The Lobster c'est avant tout une manière de filmer, un style, une ambiance. Celle d'un hôtel glacial ou se tissent des rapports intéressés, faux, et où même l'amitié semble vouée à l'échec. Il m'a rappelé The Grand Budapest Hôtel, dans l'attitude des personnages, l'absence de tabou et le sérieux constant des protagonistes (ce qui plutôt drôle d'ailleurs).
Un film déconcertant, glacial, figé. L'image du couple telle que présentée dans nos sociétés est totalement détruite. Celle de la famille, également : l'enfant n'est que le piment qui permet le renouvellement et l'apport d'une nouvelle intensité dans ce couple qui doit absolument durer : il en va de la vie des "partenaires". "Partenaires", et non pas "Tout" ou "Paire", dans une recherche de la performance, de la rentabilité. Ainsi chacun est associé à une personne selon des caractéristiques communes aussi absurdes que le fait de boiter par exemple.
Le couple ne devient que simple apparence et moyen égoïste de subsister, en opposition avec cette importance de l'amour, du sentiment, aujourd'hui. L'amour dans The Lobster, n'existe pas. Ou si peu, et même pas cité explicitement. C'est plus un semblant d'amour, certainement de la part de deux êtres qui refusent cette société malade et qui, attirés par des caractéristiques communes, croient s'aimer. La fin d'ailleurs laisse un grand point d'interrogation sur cet "amour", est-il réel ou simple acte de rébellion ?
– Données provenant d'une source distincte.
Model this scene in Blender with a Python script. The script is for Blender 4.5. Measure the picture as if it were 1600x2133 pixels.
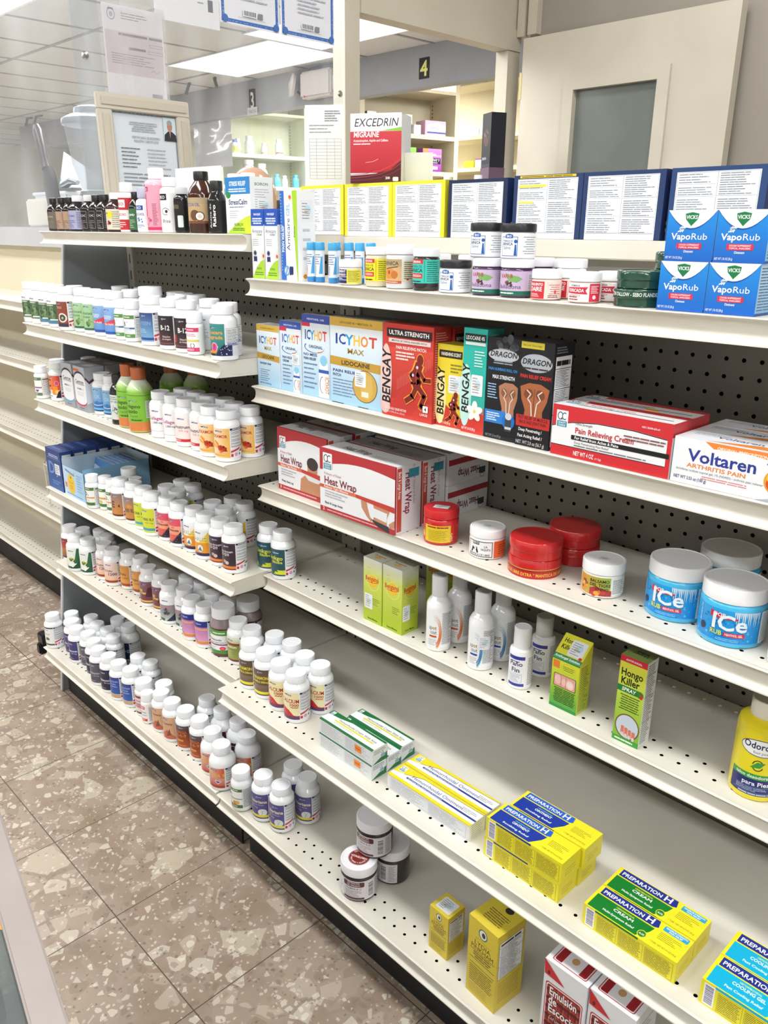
import bpy, bmesh, math, random
from mathutils import Vector, Matrix
from mathutils.geometry import tessellate_polygon
for o in list(bpy.data.objects): bpy.data.objects.remove(o)
S = bpy.context.scene
COL = S.collection
R = random.Random(7)
# ---------------------------------------------------------------- camera
CF, CP, CY, CR, CZ = 1700.11, .33050, .79630, .0100, 1.340
cam_d = bpy.data.cameras.new('camera'); cam = bpy.data.objects.new('camera', cam_d); COL.objects.link(cam)
cam_d.sensor_fit = 'HORIZONTAL'; cam_d.sensor_width = 36.0; cam_d.lens = CF*36.0/1600.0
cam_d.clip_start = .02; cam_d.clip_end = 60
_rot = Matrix.Rotation(CR, 3, 'Z') @ Matrix.Rotation(CP, 3, 'X') @ Matrix.Rotation(CY, 3, 'Y')
_w2c = Matrix(((1,0,0),(0,-1,0),(0,0,-1))) @ _rot @ Matrix(((1,0,0),(0,0,-1),(0,1,0)))
cam.matrix_world = Matrix.Translation((0,0,CZ)) @ _w2c.transposed().to_4x4()
S.camera = cam
# ---------------------------------------------------------------- world, light, exposure
S.view_settings.view_transform = 'Standard'; S.view_settings.look = 'None'
S.view_settings.gamma = 1.0; S.view_settings.use_curve_mapping = False
S.view_settings.exposure = 0.5
W = bpy.data.worlds.new('world'); S.world = W; W.use_nodes = True
W.node_tree.nodes['Background'].inputs[0].default_value = (.86,.90,1,1)
W.node_tree.nodes['Background'].inputs[1].default_value = .25
STORE_W, PHARM_W = 9, 26
def lamp(name, loc, sx, sy, watt, col=(1,.985,.96)):
    l = bpy.data.lights.new(name, 'AREA'); l.shape='RECTANGLE'; l.size=sx; l.size_y=sy; l.energy=watt; l.color=col
    return l
# ---------------------------------------------------------------- colours, materials
def srgb(h):
    if isinstance(h, tuple): return h
    h = h.lstrip('#'); o=[]
    if len(h)==3: h=''.join(c*2 for c in h)
    for i in (0,2,4):
        c = int(h[i:i+2],16)/255; o.append(c/12.92 if c<=.04045 else ((c+.055)/1.055)**2.4)
    return (o[0],o[1],o[2])
def mat(name):
    m = bpy.data.materials.new(name); m.use_nodes=True
    nt=m.node_tree; return m, nt, nt.nodes['Principled BSDF']
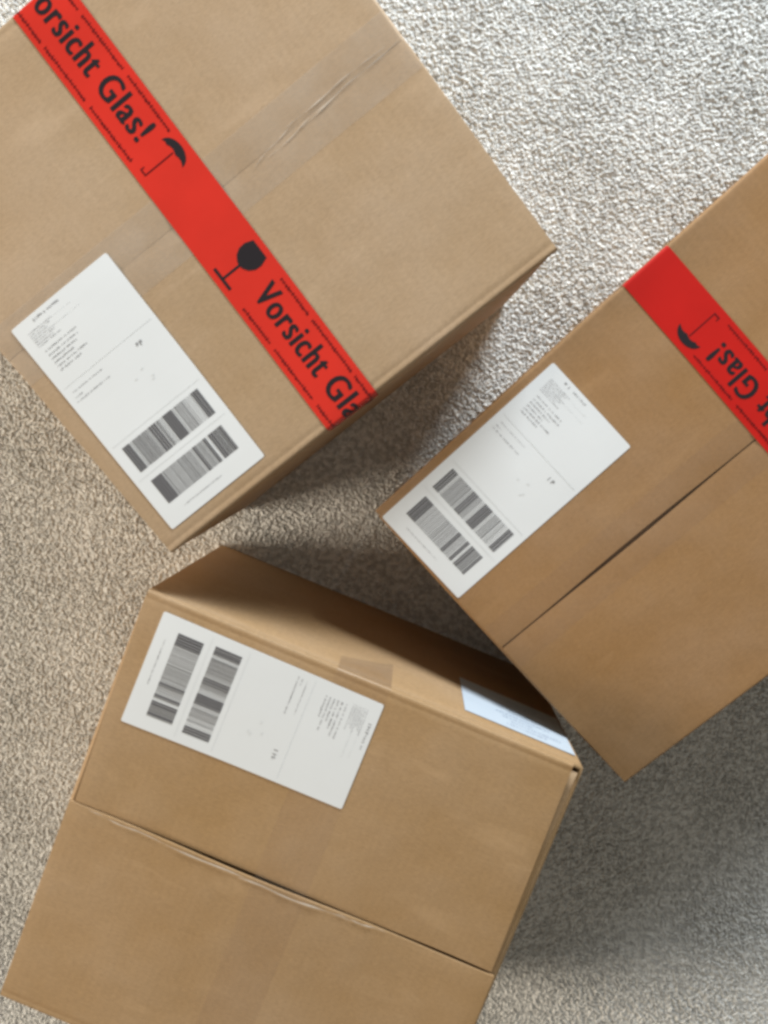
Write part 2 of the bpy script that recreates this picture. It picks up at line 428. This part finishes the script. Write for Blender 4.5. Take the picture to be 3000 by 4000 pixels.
def warning_tape(box, xf, xn, mat, V0, flip, reps, label):
    w = 0.0245
    fn, L = box.strip_fn(xf, xn, 0.00045, flip)
    pf, _ = box.strip_fn(xf, xn, 0.00065, flip)
    arc = [RAD - k * math.pi / 2 * RAD / 6 for k in range(0, 7)] + [L - RAD + k * math.pi / 2 * RAD / 6 for k in range(0, 7)]
    grid = arc + [RAD + (L - 2 * RAD) * k / 40 for k in range(1, 40)] + [L / 2 - .004, L / 2 + .004]
    if flip: grid = [L - g for g in grid]
    tp = link('warning_tape', plate([rect(-0.075, -w, L + 0.075, w)], fn, grid, (-.012, 0, .012)), mat, box.root, True)
    tp['label'] = label
    fcut = sorted(set(round(g, 5) for g in arc)) if not flip else sorted(set(round(L - g, 5) for g in arc))
    lo, hi = -0.055, L + 0.055
    def clip(bm):
        for co, no in ((lo, -1), (hi, 1)):
            bmesh.ops.bisect_plane(bm, geom=bm.verts[:] + bm.edges[:] + bm.faces[:], plane_co=(co, 0, 0), plane_no=(no, 0, 0), clear_outer=True)
        return bm
    for k in reps:
        V = V0 + k * 0.2865
        # words
        if V + .15 > lo and V < hi:
            for word, u0, wid in (('Vorsicht', V - .0070, .0805), ('Glas!', V + .0822, .0515)):
                bm = bmesh.new()
                for k_, sh in enumerate((0, .0008, -.0008)):   # printed a little bold
                    t_ = text_bm(word, wid - .001, 0.0295, u0 + sh, -0.0074, 0.0)
                    for v_ in t_.verts: v_.co.z = k_ * .00002
                    me_ = bpy.data.meshes.new('t'); t_.to_mesh(me_); t_.free(); bm.from_mesh(me_); bpy.data.meshes.remove(me_)
                bm = clip(bm)
                if bm.verts: link('lettering', finish_plate(bm, pf, fcut, ()), M_ink, tp)
        def add(nm, polys, mat_=M_ink):
            bm = bmesh.new()
            for p in polys:
                bm.faces.new([bm.verts.new((a, b, 0)) for a, b in p])
            clip(bm)
            if bm.verts: link(nm, finish_plate(bm, pf, fcut, ()), mat_, tp)
            else: bm.free()
        # umbrella pictogram
        U = V + .1565; cx, cy = U, 0.0075
        dome = [(cx - .0150, cy + .0018)] + [(cx + .0150 * math.cos(math.pi - a), cy + .0018 + .0105 * math.sin(a)) for a in [math.pi * i / 16 for i in range(1, 16)]] + [(cx + .0150, cy + .0018)]
        dome += [(cx + .0150 - .0300 * i / 10, cy + .0018 + .0016 * abs(math.sin(math.pi * i / 10 * 2.5)) + .0015 * math.sin(math.pi * i / 10)) for i in range(1, 10)]
        stem = rect(cx - .0006, cy - .0240, cx + .0006, cy + .003)
        hook = [rect(cx - .0060, cy - .0252, cx + .0006, cy - .0240), rect(cx - .0060, cy - .0240, cx - .0049, cy - .0215)]
        sc_ = lambda P, cu_, cv_, k_: [(cu_ + (a - cu_) * k_, cv_ + (b - cv_) * k_) for a, b in P]
        dome = sc_(dome, cx, cy + .004, .88)
        add('umbrella_symbol', [dome]); add('umbrella_symbol', [stem] + hook, M_inkred)
        # glass pictogram
        G = V + .2548; v0, v1 = -.0035, .0205
        prof = [(-.0098, v1), (.0098, v1), (.0126, .0125), (.0122, .0060), (.0090, .0005), (.0040, -.0028), (.0010, v0),
                (-.0010, v0), (-.0040, -.0028), (-.0090, .0005), (-.0122, .0060), (-.0126, .0125)]
        add('glass_symbol', [sc_([(G + a, b) for a, b in prof], G, .012, .86), rect(G - .0010, -.0172, G + .0010, v0 + .0028), rect(G - .0102, -.0196, G + .0102, -.0172)])
        # small print rows along both edges
        for v in (0.0172, -0.0205):
            polys = [[(a / 1000, b / 1000) for a, b in p] for p in scribble([((V + a0) * 1000, (V + a1) * 1000, v * 1000, 3.3, .02)
                      for a0, a1 in ((-.004, .030), (.036, .085), (.091, .142))], int(abs(V) * 1e5) + (v > 0))]
            for a0, a1 in ((-.004, .030), (.036, .085), (.091, .142)):
                polys.append(rect(V + a0, v + .0010, V + a1, v + .0016))
            add('small_print', polys, M_inkred)
    return tp

def film(box, xf, xn, width, mat, name='clear_tape', lo=-.05, hi=.05):
    fn, L = box.strip_fn(xf, xn, 0.00035)
    arc = [RAD - k * math.pi / 2 * RAD / 6 for k in range(0, 7)] + [L - RAD + k * math.pi / 2 * RAD / 6 for k in range(0, 7)]
    grid = arc + [RAD + (L - 2 * RAD) * k / 40 for k in range(1, 40)]
    return link(name, plate([rect(lo, -width / 2, L + hi, width / 2)], fn, grid, (0,)), mat, box.root, True)
def seam_film(box, width, mat, t0=.5, off=0.0003, a0=0.0, a1=1.0, crease=True):
    """clear tape along the lid seam, bent down over both ends"""
    W_ = ((box.q[3] - box.q[0]).length + (box.q[2] - box.q[1]).length) / 2
    nu, nv = 60, 12; verts = []; faces = []
    hw = width / 2 / W_
    for i in range(nu + 1):
        a = .0055 + .989 * i / nu
        for j in range(nv + 1):
            t = t0 - hw + 2 * hw * j / nv
            p = box.bil(a, t); z = box.h + box.bulge(a, t) + off
            if crease and a > .72:   # wrinkles near the box end
                k = (a - .72) / .28
                z += 0.0011 * k * max(0, math.cos((t - t0 + .010 * (1 - k)) * W_ / 0.0035)) ** 3 * math.exp(-((t - t0) * W_ / .009) ** 2)
            verts.append((p.x, p.y, z))
    for i in range(nu):
        for j in range(nv):
            a = i * (nv + 1) + j; faces.append((a, a + 1, a + nv + 2, a + nv + 1))
    for end, sgn, use in ((0, -1, a0 == 0), (nu, 1, a1 == 1)):   # bent ends
        continue
        n0 = len(verts)
        base = end * (nv + 1)
        for dd, dz in ((.0001, -.0008), (.0001, -.002), (.0, -.004)):
            for j in range(nv + 1):
                v = verts[base + j]; verts.append((v[0] + sgn * dd, v[1], v[2] + dz))
        prev = base
        for k in range(3):
            cur = n0 + k * (nv + 1)
            for j in range(nv):
                faces.append((prev + j, prev + j + 1, cur + j + 1, cur + j))
            prev = cur
    me = mesh_from(verts, faces)
    bm = bmesh.new(); bm.from_mesh(me); bmesh.ops.recalc_face_normals(bm, faces=bm.faces[:]); bm.to_mesh(me); bm.free()
    return link('clear_tape', me, mat, box.root, True)

# ---------------------------------------------------------------- the carpet
def in_quad(px, py, q, m=0.0):
    ins = np.ones(len(px), bool)
    for k in range(4):
        a, b = q[k], q[(k + 1) % 4]; ex, ey = b[0] - a[0], b[1] - a[1]; l = math.hypot(ex, ey)
        ins &= ((px - a[0]) * (-ey) + (py - a[1]) * ex) / l > m
    return ins
QA = [(-0.1962, -0.0989), (0.1138, 0.1395), (-0.1239, 0.4511), (-0.4479, 0.2108)]; HA = .266
QB = [(0.1944, -0.3201), (0.6048, 0.0152), (0.3591, 0.2852), (-0.0332, -0.0711)]; HB = .201
QC = [(-0.3662, -0.4956), (0.0041, -0.6543), (0.1458, -0.2812), (-0.2198, -0.1291)]; HC = .259

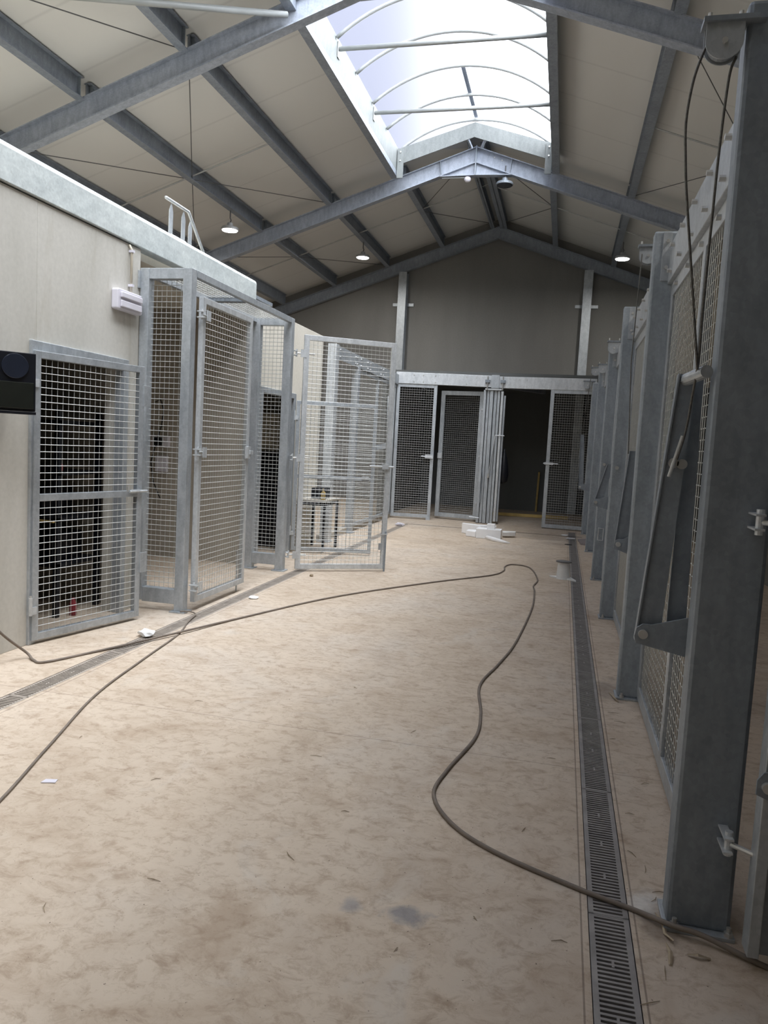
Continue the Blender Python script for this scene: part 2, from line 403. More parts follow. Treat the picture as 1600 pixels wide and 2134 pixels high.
# ================================================================== roof steel
frame_labels = {9.1: 'grey steel portal rafter crossing nearest overhead, below the skylight',
                15.15: 'blue-grey steel portal rafter with haunched apex at the far end of the skylight',
                20.42: 'grey steel end rafter running along the top of the rear gable wall'}
def rafter(Y, haunch):
    root = thing('portal_frame', frame_labels[Y], 'roof beam', (XR, Y, 4.9))
    off = (XR, Y, 4.9)
    for sgn in (-1, 1):
        xe = XL if sgn < 0 else XRT
        L = abs(xe - XR)
        m = MB(off)
        P = lambda d, z0: (XR + sgn * d, z0 - PITCH * d)
        m.prism([P(0, 7.385), P(L, 7.385), P(L, 7.115), P(0, 7.115)], 'y', Y - .006, Y + .006)
        m.prism([P(0, 7.40), P(L, 7.40), P(L, 7.385), P(0, 7.385)], 'y', Y - .075, Y + .075)
        m.prism([P(0, 7.115), P(L, 7.115), P(L, 7.098), P(0, 7.098)], 'y', Y - .075, Y + .075)
        m.build('rafter', 'galv_rafter' if haunch else 'galv_beam', root)
        if haunch:
            q = MB(off).prism([P(0, 7.115), P(.68, 7.115), P(.68, 7.10), (XR, 6.875)], 'y', Y - .006, Y + .006)
            q.prism([(XR, 6.88), P(.70, 7.11), P(.70, 7.095), (XR, 6.862)], 'y', Y - .075, Y + .075)
            q.build('haunch', 'galv_rafter', root)
            MB(off).prism([P(.69, 7.385), P(.70, 7.385), P(.67, 7.11), P(.655, 7.11)], 'y', Y - .072, Y + .072).build('stiffener', 'galv_post', root)
    if haunch:
        MB(off).box(XR - .012, XR + .012, Y - .08, Y + .08, 6.865, 7.41).build('apex_plate', 'galv_post', root)
        for i, (dx, dz) in enumerate(((.35, 7.2), (.5, 7.14))):
            MB(off).tube([(XR + dx, Y - .02, dz), (XR + dx, Y, dz)], .014, 8).build('bolt', 'bolt', root)
        for sgn in (-1, 1):
            MB(off).bar((XR + sgn * .09, Y - .05, 7.36), (XR + sgn * .19, Y - .12, 7.56), .05, .03).build('fixing_bracket', 'galv_bright', root)
    return root
rafter(9.1, True); rafter(15.15, True); rafter(20.42, False)

side = {-1: 'left', 1: 'right'}
order = {1: 'first', 2: 'second', 3: 'third', 4: 'fourth'}
bays = [(3.2, 9.03, 'before the near rafter'), (9.17, 15.08, 'between near and haunched rafters'), (15.22, 20.36, 'behind the haunched rafter')]
for sgn in (-1, 1):
    for k in (1, 2, 3, 4):
        for y0, y1, bt in bays:
            if k == 1 and y0 < 15: continue
            if sgn > 0 and k > 3: continue
            x = XR + sgn * 1.47 * k; zb = rz_(x, 7.385); off = (x, y0, zb)
            root = thing('purlin', '%s purlin from the ridge, %s slope, %s' % (order[k], side[sgn], bt), 'roof beam', off)
            m = MB(off)
            w2 = .065
            m.prism([(x - w2, zb), (x + w2, zb), (x + w2, zb + .012), (x - w2, zb + .012)], 'y', y0, y1)
            m.box(x - .005, x + .005, y0, y1, zb + .012, zb + .262)
            m.prism([(x - w2, zb + .26), (x + w2, zb + .26), (x + w2, zb + .272), (x - w2, zb + .272)], 'y', y0, y1)
            m.build('beam', 'galv_beam', root)
            for yc in (y0 + .05, y1 - .06):
                MB(off).box(x - .05, x + .05, yc, yc + .012, zb + .012, zb + .26).build('end_cleat', 'galv_post', root)
# ridge beams beyond the skylight
for dx, w2, lb in ((-.17, .05, 'narrow steel ridge beam beyond the skylight, left one of the pair'), (.12, .09, 'wide steel ridge beam beyond the skylight, right one of the pair')):
    x = XR + dx; zb = 7.34; off = (x, 15.22, zb)
    m = MB(off).box(x - w2, x + w2, 15.22, 20.36, zb, zb + .012).box(x - .006, x + .006, 15.22, 20.36, zb, zb + .2).box(x - w2, x + w2, 15.22, 20.36, zb + .19, zb + .2)
    tag(m.build('ridge_beam', 'galv_beam'), lb, 'roof beam')
for x, lb in ((-4.57, 'tall galvanised gable column, left one on the rear wall'), (.29, 'tall galvanised gable column, right one on the rear wall')):
    off = (x, 20.4, 0); zt = rz_(x, 7.10)
    root = thing('gable_column', lb, 'column', off)
    MB(off).box(x - .11, x + .11, 20.32, 20.33, 0, zt).box(x - .005, x + .005, 20.33, 20.56, 0, zt).box(x - .11, x + .11, 20.56, 20.572, 0, zt).build('shaft', 'galv', root)
    for s2 in (-1, 1):
        MB(off).box(x + s2 * .20 - .09, x + s2 * .20 + .09, 20.55, 20.58, 5.35, 5.43).build('wall_tie', 'galv', root)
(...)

Rébellion face à la société dépeinte dans le film, où le couple, sanctifié doit se soumettre à tous les diktats sociétaux : alors qu'il est supposé rapprocher et libérer les êtres, il ne fait que les rendre plus enfermés et névrosés.
Rébellion aussi face à la résistance, à l'ensemble des "solitaires" qui refusent le système mais se sont retranché dans un autre aussi cruel et inhumain.
L'amour ainsi, pour se consoler d'un monde aussi "pourri", de quelque côté qu'on puisse tourner le regard : système et rebelles sont semblables. Un simple baiser aboutit à une lacération d'un côté et un grille-pain punit une masturbation de l'autre.
A-t-on vraiment raison de se croire supérieurs, en tant qu'Homme, semble nous questionner Lánthimos ? Et ceci alors que les Hommes sont si égoïstes dans leur rapport à l'autre : au couple, à la famille ? L'Humanité est-elle si enviable, comparée à l'Animalité ?
On peut se poser cette question, de fait le film, à travers un personnage que cette société, ces interdits, cette morale ont rendu tout à fait exempt de compassion. Et au final dans quel but, autre que celui de survivre, de gagner quelques jours de plus ? A quoi sert réellement cette vie si elle est vécue si personnellement mais en même temps si définie par les autres, si programmée ?
En définitive, The Lobster est un film dérangeant dans la forme et le fond, servi par une photographie parfaite, de bons acteurs, des rapports "humains" glaciaux pendant l'intégralité du film et une fin qui laisse pensif.